L’employeur n’est tenu de payer leur salaire aux grévistes
que si la grève a pour origine un manquement grave et
délibéré de l’employeur à ses obligations, ou si un accord
de fin de grève l’a prévu.
11. « On peut déposer une grève pour n’importe quel motif »
Faux. Dans un arrêt en date du 2 février 2006, la Chambre
sociale de la Cour de cassation définit la grève comme «
la cessation collective, concertée et totale du travail en
vue de présenter à l’employeur des revendications professionnelles
». Une grève nécessite donc trois conditions
: un arrêt total du travail, une concertation des salariés,
et des revendications professionnelles (revendications
salariales, sur les conditions de travail ou sur la défense
de l’emploi, par exemple). Dans le cas contraire, le mouvement
est considéré comme étant illicite et les salariés
y participant peuvent être sanctionnés.
12. « Seul un syndicat peut appeler à la grève »
Faux : un groupe de salariés, syndiqués ou non, peut poser
un avis de grève. Dès que l’employeur a connaissance
des revendications, les salariés grévistes peuvent cesser
le travail. Il n’est pas nécessaire que la majorité des salariés
ou tous les salariés de l’entreprise participent à la
grève.

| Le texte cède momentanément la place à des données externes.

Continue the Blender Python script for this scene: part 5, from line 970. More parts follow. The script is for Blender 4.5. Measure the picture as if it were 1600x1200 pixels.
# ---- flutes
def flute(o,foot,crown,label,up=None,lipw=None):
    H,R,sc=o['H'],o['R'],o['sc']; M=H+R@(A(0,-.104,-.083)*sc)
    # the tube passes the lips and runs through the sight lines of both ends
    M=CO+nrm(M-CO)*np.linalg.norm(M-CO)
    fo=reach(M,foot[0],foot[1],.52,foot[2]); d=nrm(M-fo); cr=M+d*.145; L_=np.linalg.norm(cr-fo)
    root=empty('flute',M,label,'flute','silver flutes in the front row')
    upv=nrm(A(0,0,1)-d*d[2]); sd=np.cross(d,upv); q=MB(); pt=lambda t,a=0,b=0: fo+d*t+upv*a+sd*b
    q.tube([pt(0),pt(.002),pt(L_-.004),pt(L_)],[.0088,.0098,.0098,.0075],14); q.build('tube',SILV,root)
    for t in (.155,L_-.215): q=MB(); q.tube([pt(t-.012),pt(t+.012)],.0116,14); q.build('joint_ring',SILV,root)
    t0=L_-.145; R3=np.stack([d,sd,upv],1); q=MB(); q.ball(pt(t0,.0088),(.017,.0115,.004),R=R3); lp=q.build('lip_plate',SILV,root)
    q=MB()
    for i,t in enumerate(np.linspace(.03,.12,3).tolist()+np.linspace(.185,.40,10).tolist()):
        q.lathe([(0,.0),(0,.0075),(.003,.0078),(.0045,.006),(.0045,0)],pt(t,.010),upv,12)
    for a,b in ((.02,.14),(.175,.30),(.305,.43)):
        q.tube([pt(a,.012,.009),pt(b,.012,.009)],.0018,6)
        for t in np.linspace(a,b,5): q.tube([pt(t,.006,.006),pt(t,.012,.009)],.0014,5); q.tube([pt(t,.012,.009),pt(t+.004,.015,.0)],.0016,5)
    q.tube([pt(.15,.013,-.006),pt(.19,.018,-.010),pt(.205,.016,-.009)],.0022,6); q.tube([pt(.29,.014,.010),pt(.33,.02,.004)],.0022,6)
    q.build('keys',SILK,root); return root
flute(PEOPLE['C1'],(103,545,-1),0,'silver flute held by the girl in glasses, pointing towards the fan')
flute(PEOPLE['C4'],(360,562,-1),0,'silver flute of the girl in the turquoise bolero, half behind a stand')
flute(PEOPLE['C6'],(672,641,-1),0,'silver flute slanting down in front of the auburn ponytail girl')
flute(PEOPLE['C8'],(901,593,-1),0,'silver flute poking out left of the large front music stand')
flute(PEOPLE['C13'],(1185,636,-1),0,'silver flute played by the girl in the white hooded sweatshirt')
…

En cas de mot d’ordre national, tout salarié peut
participer à la grève.
13. « Arrêter d’effectuer certaines tâches, tout en continuant de travailler, est une forme moderne de grève »
Attention : une grève implique une cessation totale de
travail. Un ralentissement de l’activité ou de la production
ne relève pas de l’exercice du droit de grève.
Sont ainsi illicites les grèves perlées (travail effectué au
ralenti ou dans des conditions volontairement défectueuses),
les grèves limitées à une obligation particulière
du contrat de travail (sur les heures d’astreinte, par
exemple), ou encore les actions successives menant au
blocage de l’entreprise sans arrêt de travail collectif et
concerté. Les arrêts de travail réalisés alternativement
(grève tournante) entre secteurs d’activité, services,
ateliers, catégories professionnelles sont justifiés s’ils ne
sont pas abusifs, c’est-à-dire s’ils n’entraînent pas une
désorganisation complète de l’entreprise. Par ailleurs, la
cessation du travail peut être limitée à une fraction du
personnel (un atelier en particulier, une certaine catégorie
de personnel, etc.) même minoritaire.
14. « Je peux faire grève pour m’opposer au gouvernement »
Ce n’est pas suffisant : une grève peut avoir un aspect
politique, mais à condition qu’elle n’ait pas pour objet unique d’affirmer une position politique. Il n’est donc
pas possible de faire grève pour protester contre la politique
générale du gouvernement. Cependant, dans certains
cas, comme le blocage des salaires, la défense de
l’emploi, la réduction générale du temps de travail, les
revendications sont d’ordre professionnel. Dans ce cas, la
grève est admise car les revendications concernent directement
les grévistes.
15. « Il est impossible de faire une grève de moins d’une heure »
Faux. Il n’existe aucune durée minimale de grève. La
grève peut être de courte durée (une heure, ou même
moins). Elle peut être répétée. Par exemple, un arrêt total
et concerté du travail d’un quart d’heure toutes les
heures pendant dix jours relève d’un exercice normal du
droit de grève.
16. « Les grévistes peuvent empêcher les non-grévistes de travailler »
Non : les grévistes doivent respecter le travail des
non-grévistes. Le blocage de l’accès à un site, l’occupation
des locaux afin d’empêcher le travail des non-grévistes
sont des actes abusifs. Il en va de même de la dégradation
des locaux ou des matériels. De telles actions
sont illégales et peuvent donc être sanctionnées pénalement,
comme évidemment les actes violents contre les
personnes.
17 « Je suis non-gréviste, je suis obligatoirement payé »
Attention : l’employeur doit fournir du travail aux
non-grévistes et les rémunérer, sauf s’il peut prouver
qu’il a été dans l’impossibilité de faire fonctionner l’entreprise.
En cas de piquet de grève ou d’occupation des
locaux, l’employeur n’est dispensé de son obligation de
payer les non-grévistes que s’il a intenté une action pour
faire expulser les grévistes.
18 « Pendant la grève, l’employeur peut demander à un CDD de faire mon travail »
En aucun cas : il est interdit de conclure un contrat de travail
à durée déterminée ou de recourir au travail temporaire
pour remplacer un salarié dont le contrat de travail
est suspendu à la suite d’un conflit collectif de travail. En
revanche, l’employeur peut demander à un salarié d’un
autre service d’effectuer une tâche normalement dévolue
à un gréviste, à condition que cette tâche ne soit pas
réalisée sur des des heures supplémentaires.